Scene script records
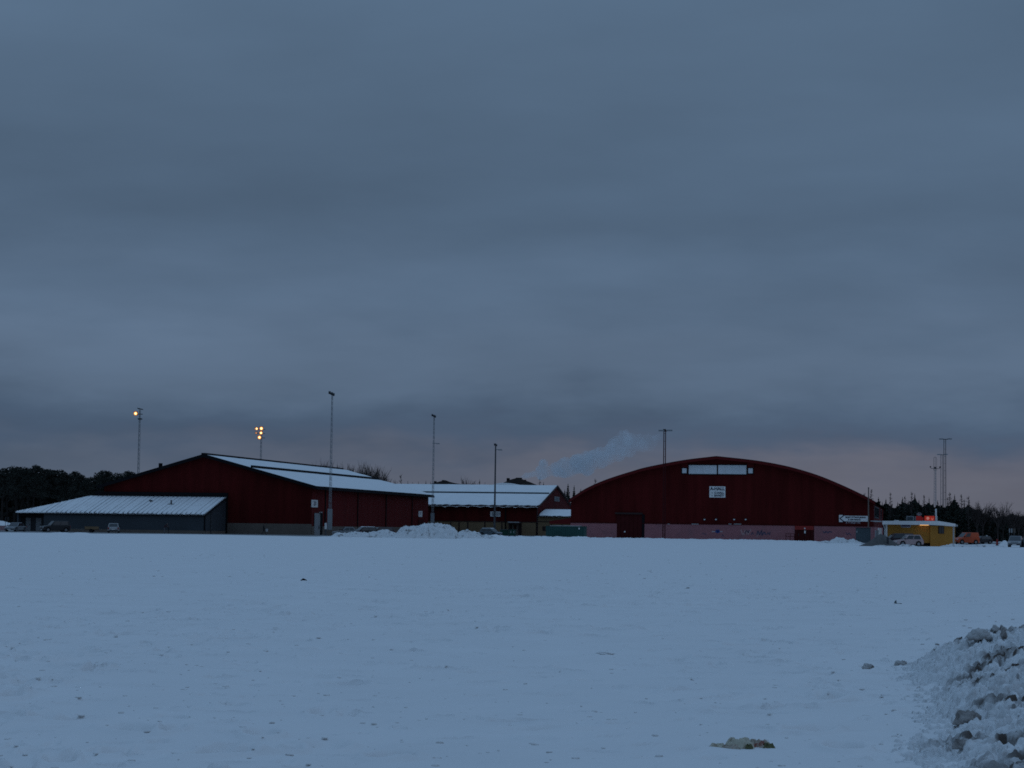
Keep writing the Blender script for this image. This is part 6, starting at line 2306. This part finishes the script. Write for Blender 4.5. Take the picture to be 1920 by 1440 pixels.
# ------------------------------------------------------------------ smoke plume
def smoke():
    d = 640.0
    k = d / F
    spec = [(973, 895, 3), (980, 893, 5), (988, 891, 7), (998, 889, 9), (1009, 886.5, 11), (1021, 884, 13), (1034, 881, 15), (1047, 878.5, 17), (1060, 876, 18), (1074, 873, 19), (1088, 869, 20), (1098, 862, 18), (1104, 854, 13),
            (1104, 870, 18), (1120, 864, 22), (1136, 856, 23), (1148, 846, 20), (1153, 835, 15), (1162, 828, 14), (1172, 820, 13), (1182, 824, 15), (1176, 840, 19), (1192, 834, 17), (1206, 832, 16), (1220, 826, 13), (1232, 820, 10)]
    bm = bmesh.new()
    rr = random.Random(8)
    c0 = at(1100, 860, d)
    for u, v, r in spec:
        q = at(u, v, d + rr.uniform(-2, 2)) - c0
        for _ in range(4):
            off = Vector((rr.gauss(0, 0.33), rr.gauss(0, 0.3), rr.gauss(0, 0.33))) * r * k
            mtx = Matrix.Translation(q + off)
            bmesh.ops.create_icosphere(bm, subdivisions=2, radius=r * k * rr.uniform(0.55, 0.85), matrix=mtx)
    me = bpy.data.meshes.new('smoke_plume')
    bm.to_mesh(me)
    bm.free()
    o = bpy.data.objects.new('smoke_plume', me)
    COL.objects.link(o)
    o.location = c0
    rm = o.modifiers.new('union', 'REMESH')
    rm.mode = 'VOXEL'
    rm.voxel_size = 0.4
    smo = o.modifiers.new('soften', 'SMOOTH')
    smo.factor = 0.6
    smo.iterations = 8
    mt = bpy.data.materials.new('smoke')
    mt.use_nodes = True
    t = mt.node_tree
    t.nodes.clear()
    out = t.nodes.new('ShaderNodeOutputMaterial')
    pv_ = t.nodes.new('ShaderNodeVolumePrincipled')
    pv_.inputs['Color'].default_value = (0.82, 0.85, 0.88, 1)
    tc = t.nodes.new('ShaderNodeTexCoord')
    ns_ = t.nodes.new('ShaderNodeTexNoise')
    ns_.inputs['Scale'].default_value = 0.28
    ns_.inputs['Detail'].default_value = 3
    t.links.new(tc.outputs['Object'], ns_.inputs['Vector'])
    sp = t.nodes.new('ShaderNodeSeparateXYZ')
    t.links.new(tc.outputs['Object'], sp.inputs[0])
    # the plume thins out as it drifts to the right
    mrr = t.nodes.new('ShaderNodeMapRange')
    mrr.inputs[1].default_value = -18
    mrr.inputs[2].default_value = 20
    mrr.inputs[3].default_value = 0.55
    mrr.inputs[4].default_value = 0.09
    t.links.new(sp.outputs[0], mrr.inputs[0])
    mr = t.nodes.new('ShaderNodeMapRange')
    mr.inputs[1].default_value = 0.34
    mr.inputs[2].default_value = 0.64
    mr.inputs[3].default_value = 0.30
    mr.inputs[4].default_value = 1.0
    t.links.new(ns_.outputs[0], mr.inputs[0])
    mu = t.nodes.new('ShaderNodeMath')
    mu.operation = 'MULTIPLY'
    t.links.new(mr.outputs[0], mu.inputs[0])
    t.links.new(mrr.outputs[0], mu.inputs[1])
    t.links.new(mu.outputs[0], pv_.inputs['Density'])
    t.links.new(pv_.outputs[0], out.inputs['Volume'])
    me.materials.append(mt)
    o['kind'] = 'stuff'
    o['label'] = 'pale grey smoke plume drifting up to the right'
    o['category'] = 'smoke'
    return o


smoke()
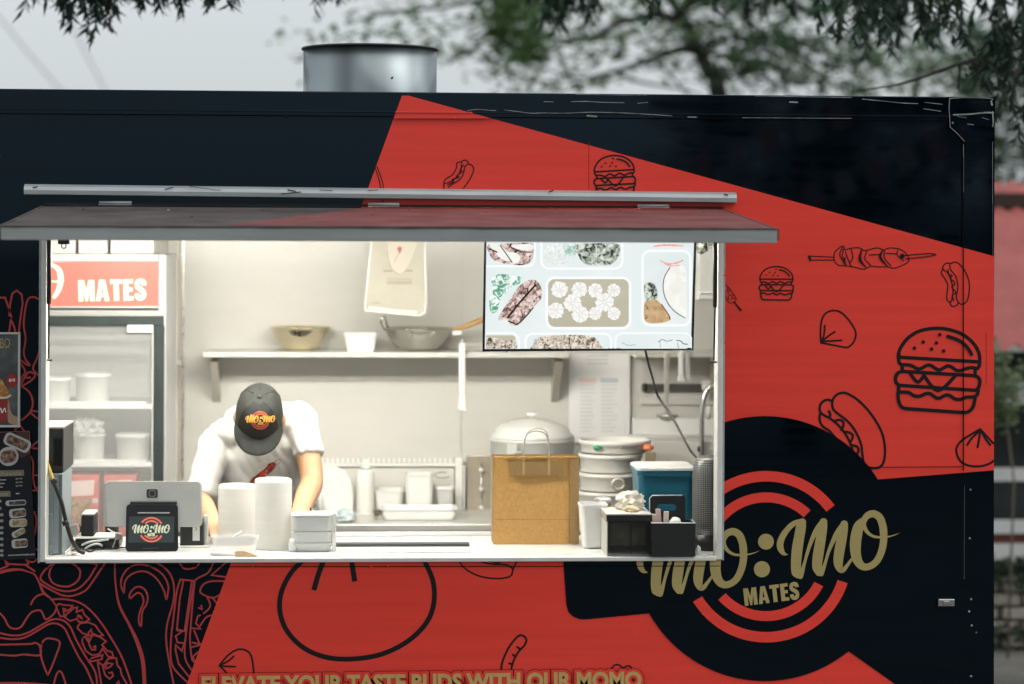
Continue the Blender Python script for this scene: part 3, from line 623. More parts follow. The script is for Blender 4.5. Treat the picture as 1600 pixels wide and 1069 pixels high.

PROBLEM ::
State the number of lines in the preceding entries that include the word "part". Provide nothing else.

OUTPUT ::
2